В департаменте Чайковский ежемесячно получал пятьдесят рублей. Рубль в то время был другим, гораздо более «полновесным», чем нынешний, но все равно развернуться на это жалование было невозможно. Особенно тому, кто шил одежду у лучших столичных портных и ежедневно бывал в ресторанах и театрах. На отцовские капиталы Петру Ильичу рассчитывать не приходилось за неимением таковых. Как уже было сказано, Илья Петрович потерял свои сбережения и был вынужден вернуться на службу. Он давал сыну кров, стол, мог оплатить счет от портного или единовременно дать денег на какие-то неотложные нужды, но не более того. Не пошикуешь, короче говоря. Оставался только один вариант – брать в долг. Ростовщики того времени охотно ссужали деньгами светскую молодежь, ведь проценты были высокими и по поводу возврата кредитов особенно беспокоиться не приходилось. Отказ от уплаты по векселям оборачивался публичным скандалом и несмываемым пятном на репутации. Несостоятельный должник становился изгоем, и многие из тех, кто не мог расплатиться с кредиторами, предпочитали свести счеты с жизнью. Называя свои долги «непомерными», Чайковский явно не преувеличивает, такими они и были.

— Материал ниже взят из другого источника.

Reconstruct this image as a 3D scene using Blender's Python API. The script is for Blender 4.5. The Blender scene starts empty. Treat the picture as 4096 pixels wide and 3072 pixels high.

Многие люди, знавшие Петра Ильича длительное время, отмечали, что Чайковский в молодости и Чайковский в зрелом возрасте – это два разных человека. Первый был общителен и имел широкий круг знакомств, а второй был замкнут до нелюдимости и относился к себе, молодому, с насмешливой иронией. «Мне смешно вспомнить, напр[имер], до чего я мучился, что не могу попасть в высшее общество и быть светским человеком! Никто не знает, сколько из-за этой пустяковины я страдал и сколько я боролся, чтоб победить свою невероятную застенчивость, дошедшую одно время до того, что я терял за два дня сон и аппетит, когда у меня в виду был обед у Давыдовых!!!»[28] Давыдовы – это сестра Александра Ильинична и ее муж Лев Васильевич Давыдов. Вскоре после бракосочетания, состоявшегося в ноябре 1860 года, Давыдовы уехали на Украину, в Каменку, родовое имение Давыдовых, где Лев Васильевич служил управляющим у своих старших братьев. Не стоит удивляться тому, что имение принадлежало старшим сыновьям, а младший служил у них в качестве наемного работника. Дело в том, что Лев родился в 1837 году, после того как его отец Василий Львович Давыдов был лишен чинов, дворянского звания и имущественных прав за участие в военном мятеже в декабре 1825 года в Санкт-Петербурге. А старшие сыновья Михаил и Петр родились до того, как их отец был осужден.